During a boom, employment levels are high and people have excessive money to spend. And government should step back and let the private sector do whatever they want to do. However, if both government and private sector act actively (both sectors spend excessive money in the market), the price of goods and services will increase. If the government decided to print more money or borrow to spend, it will cause inflation. The inflationary window is the point right before the peak in the Keyness business cycle. When the economy approaches the inflationary window, the price level of goods and service will be high, which means each unit of currency buys fewer goods and services. When the price is high, there will be fewer motives for the private sector to invest, which is an essential component in the economic market. Investment, showing as I in the aggregate demand equation, is a primary engine of economic growth (Alesina and Perotti, 1996).

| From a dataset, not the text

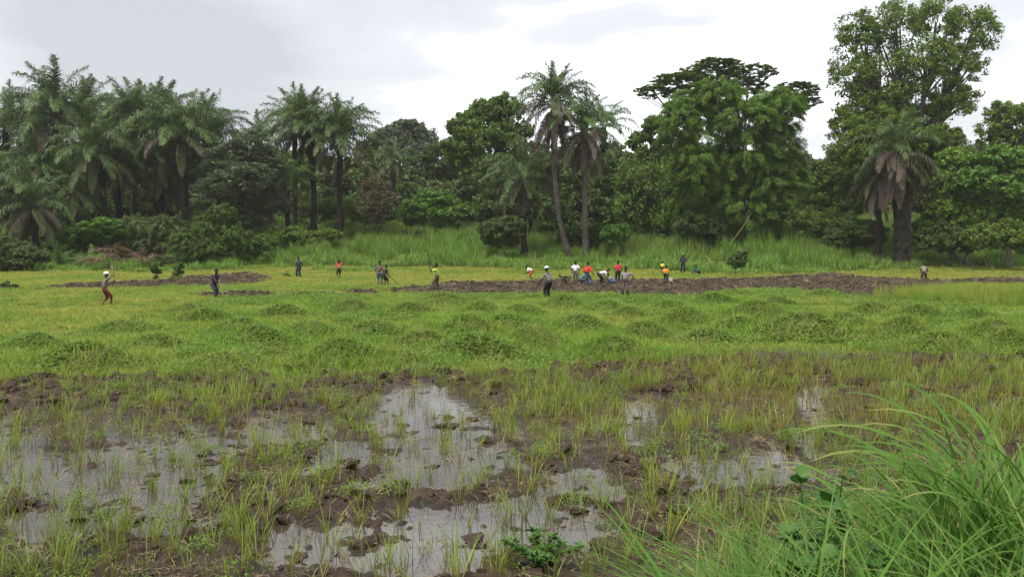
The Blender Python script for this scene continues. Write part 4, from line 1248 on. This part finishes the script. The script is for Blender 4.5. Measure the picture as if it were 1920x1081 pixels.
for k, (wu, wv, wy, lab) in enumerate([(1545, 900, 4.9, 'round leaved vine climbing the bank between the grass clumps'), (1515, 985, 4.6, 'round leaved weed low on the bank near the bottom edge'),
                                       (1600, 1030, 4.2, 'round leaved weed at the bottom edge, right of the low one')]):
    p = world_pt(wu, wv, wy)
    g = gz(p[0], wy)
    weed(lab, float(p[0]), wy, max(.3, p[2] - g), .24, 120, LF_ROUND, 710 + k, .9)

# ------------------------------------------------------------------ people
_cloth = {}
def cloth(c):
    if c not in _cloth:
        _cloth[c] = solid('cloth', tuple(k * .62 for k in c), tuple(min(1, k * 1.2) for k in c), 5, .85, .25, .15)
    return _cloth[c]

def ik(root, target, l1, l2, pole):
    root, target, pole = (np.array(k, float) for k in (root, target, pole))
    d = target - root
    L = np.linalg.norm(d)
    if L > (l1 + l2) * .995:
        d *= (l1 + l2) * .995 / L; L = (l1 + l2) * .995; target = root + d
    e = d / L
    a = (l1 * l1 - l2 * l2 + L * L) / (2 * L)
    h_ = math.sqrt(max(l1 * l1 - a * a, 0))
    p = pole - e * pole.dot(e)
    p /= np.linalg.norm(p) + 1e-9
    return root + e * a + p * h_, target

def skinned(name, verts, edges, radii, mat, parent=None, sub=1):
    me = bpy.data.meshes.new(name)
    me.from_pydata([tuple(map(float, v)) for v in verts], edges, [])
    me.materials.append(mat)
    o = link(name, me, parent)
    md = o.modifiers.new('skin', 'SKIN')
    md.use_smooth_shade = True
    if not me.skin_vertices: me.skin_vertices.new()
    for k, r in enumerate(radii):
        sv = me.skin_vertices[0].data[k]
        sv.radius = (r, r) if not hasattr(r, '__len__') else r
        sv.use_root = (k == 0)
    s = o.modifiers.new('smooth', 'SUBSURF')
    s.levels = s.render_levels = sub
    return o

class Chain:
    def __init__(self): self.v, self.e, self.r = [], [], []
    def add(self, p, r, prev=None):
        self.v.append(np.array(p, float)); self.r.append(r)
        if prev is not None: self.e.append((prev, len(self.v) - 1))
        return len(self.v) - 1

def ball(name, c, r, mat, parent, squash=(1, 1, 1), half=None, seg=12):
    mb = MB()
    n = 7
    th = np.linspace(0.02, math.pi * (half or .99), n)
    P = np.stack([0 * th, 0 * th, np.cos(th)], -1)
    ang = np.arange(seg) / seg * 2 * np.pi
    V = np.stack([np.sin(th)[:, None] * np.cos(ang), np.sin(th)[:, None] * np.sin(ang), np.cos(th)[:, None] * np.ones(seg)], -1)
    V = V.reshape(-1, 3) * r * np.array(squash)
    i, j = np.meshgrid(np.arange(n - 1), np.arange(seg), indexing='ij')
    Q = np.stack([i * seg + j, (i + 1) * seg + j, (i + 1) * seg + (j + 1) % seg, i * seg + (j + 1) % seg], -1).reshape(-1, 4)
    mb.add(V, Q)
    return link(name, mb.mesh(name, [mat], True), parent, c)

def person(label, u, vb, H, face, lean=5, pelvis=(0, 0, .90), hands=((-.24, .06, .78), (.24, .06, .78)), feet=((-.11, 0), (.11, 0)), shirt=(.5, .5, .5),
           legs=(.03, .03, .03), leg_len=1.0, sleeve=.5, hat=None, look=0, z=None, y=None, nude=False, group='people working in the field', knees=1.0):
    """face: compass bearing in degrees, 0 = away from the camera, 90 = towards the right; joint targets are (side, forward, up) for a 1.7 m figure."""
    if y is None: x, y = ground_at(u, vb + 4)
    else: x = (u - CU) / F * y
    zz = gz(x, y) if z is None else z
    f = np.array((0, 1.0, 0)); sd_ = np.array((1.0, 0, 0)); up = np.array((0, 0, 1.0))
    la = math.radians(lean)
    sp = f * math.sin(la) + up * math.cos(la)
    bk = up * math.sin(la) - f * math.cos(la)               # out of the back
    pv = np.array(pelvis, float)
    C = Chain()
    ip = C.add(pv, .105)
    iw = C.add(pv + sp * .18, .100, ip)
    ic = C.add(pv + sp * .36, .118, iw)
    inb = C.add(pv + sp * .49, .062, ic)
    hd = math.radians(lean * .75 + look)
    hv = f * math.sin(hd) + up * math.cos(hd)
    hf = f * math.cos(hd) - up * math.sin(hd)
    nk = pv + sp * .54 + hv * .03
    i0 = C.add(nk, .050, inb)
    i1 = C.add(nk + hv * .09 + hf * .015, .078, i0)
    i2 = C.add(nk + hv * .17, .092, i1)
    C.add(nk + hv * .235 - hf * .01, .066, i2)
    C.add(nk + hv * .125 + hf * .112, .014, i1)             # nose
    for s in (-1, 1): C.add(nk + hv * .13 + sd_ * s * .098, .016, i2)   # ears
    hc = nk + hv * .16
    SH, TR = Chain(), Chain()
    a0 = SH.add(pv + sp * .0, .150); a1 = SH.add(pv + sp * .18, .142, a0); a2 = SH.add(pv + sp * .36, .158, a1); a3 = SH.add(pv + sp * .475, .075, a2)
    t0 = TR.add(pv + sp * .05, .120)
    hand_pos = []
    for s, (hx, hy, hz) in zip((-1, 1), hands):
        sh = pv + sp * .43 + sd_ * s * .185
        el, wr = ik(sh, (hx, hy, hz), .29, .27, -f * .6 + sd_ * s * .5 - up * .3)
        j0 = C.add(sh, .056, ic); jm = C.add((sh + el) / 2, .047, j0); j1 = C.add(el, .038, jm); j2 = C.add((el + wr) / 2, .036, j1); j3 = C.add(wr, .026, j2)
        d = wr - el; d /= np.linalg.norm(d)
        pl = C.add(wr + d * .06, .030, j3)
        side = np.cross(d, up); side /= np.linalg.norm(side) + 1e-9
        curl = np.cross(side, d)
        for q, (o_, l_) in enumerate([(-.030, .075), (-.010, .085), (.010, .08), (.028, .062)]):
            k1 = C.add(wr + d * (.09 + l_ * .4) + side * o_, .009, pl)
            C.add(wr + d * (.09 + l_ * .8) + side * o_ - curl * .03, .007, k1)
        k1 = C.add(wr + d * .055 - side * .05 - curl * .01, .010, pl)
        C.add(wr + d * .09 - side * .065 - curl * .025, .008, k1)
        hand_pos.append(wr + d * .08)
        b0 = SH.add(sh, .080, a2)
        b1 = SH.add(sh + (el - sh) * min(1, sleeve * 1.9), .072, b0)
        if sleeve > .6: SH.add(el + (wr - el) * (sleeve - .55) * 2, .048, b1)
    for s, (fx, fy) in zip((-1, 1), feet):
        hp_ = pv + sd_ * s * .095 - sp * .05
        an = np.array((fx, fy, .075))
        kn, an = ik(hp_, an, .43, .42, f * knees + sd_ * s * .15 + up * .1)
        q0 = C.add(hp_, .088, ip); q1 = C.add((hp_ + kn) / 2, .074, q0); q2 = C.add(kn, .056, q1); q3 = C.add(kn + (an - kn) * .4 , .053, q2); q4 = C.add(an, .036, q3)
        q5 = C.add(an + np.array((0, -.045, -.035)), .034, q4)
        q6 = C.add(an + np.array((s * .02, .10, -.045)), .034, q4); C.add(an + np.array((s * .03, .175, -.055)), .022, q6)
        r0 = TR.add(hp_, .120, t0); r1 = TR.add((hp_ + kn) / 2, .105, r0)
        if leg_len > .45: r2 = TR.add(hp_ + (kn - hp_) * 1.0, .090, r1)
        if leg_len > .6: TR.add(kn + (an - kn) * (leg_len - .5) * 1.85, .080, r2)
    body = skinned('person', C.v, C.e, C.r, M_SKIN)
    body.location = (x, y, zz)
    body.rotation_euler = (0, 0, -math.radians(face))
    body.scale = (H / 1.7,) * 3
    tag(body, label, 'person', group)
    if not nude: skinned('shirt', SH.v, SH.e, SH.r, cloth(shirt), body)
    skinned('trousers' if leg_len > .6 else 'shorts', TR.v, TR.e, TR.r, cloth(legs), body)
    rot = (-hd, 0, 0)
    o = ball('hair', hc + hv * .015 - hf * .012, .104, M_HAIR, body, (1, 1.05, 1), .55); o.rotation_euler = rot
    for s in (-1, 1):
        ball('eye', hc + hf * .086 + sd_ * s * .036 - hv * .01, .013, M_EYE, body, seg=6)
    if hat:
        o = ball('cap', hc + hv * .04, .122, cloth(hat), body, (1, 1.1, .95), .52); o.rotation_euler = rot
        mb = MB(); a = np.linspace(-1, 1, 7)
        V = np.vstack([np.stack([np.sin(a) * .12, np.cos(a) * .12, 0 * a], -1), np.stack([np.sin(a * .7) * .15, .06 + np.cos(a * .7) * .14, 0 * a - .02], -1)])
        V = np.vstack([V, V - np.array((0, 0, .012))])
        q = np.arange(6)
        mb.add(V, np.vstack([np.stack([q, q + 1, q + 8, q + 7], 1), np.stack([q + 14, q + 21, q + 22, q + 15], 1), np.stack([q + 7, q + 8, q + 22, q + 21], 1)]))
        o = link('brim', mb.mesh('brim', [cloth(hat)], True), body, hc + hv * .035, rot)
    Mx = Matrix.Translation((x, y, zz)) @ Matrix.Rotation(-math.radians(face), 4, 'Z') @ Matrix.Scale(H / 1.7, 4)
    return body, [np.array(Mx @ Vector(p)) for p in hand_pos], Mx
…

When I decrease, less capital will be allocated to the market and companies are likely to shrink their scales by hiring less employees. Thus, the unemployment rate will rise causing the reduction of savings because people will start to use their savings when they are unemployed. When the savings decreases, the interest rate will go up and cause even less capital investment (Metzler, 1951). .
To fix the inflationary window and prevent inflation, we can take a soft landing policy. Soft landing is a modification of Friedmans theory because the Friedmans initial theory there would never be inflationary window if the increasing rate of money supply was reasonable and consistent.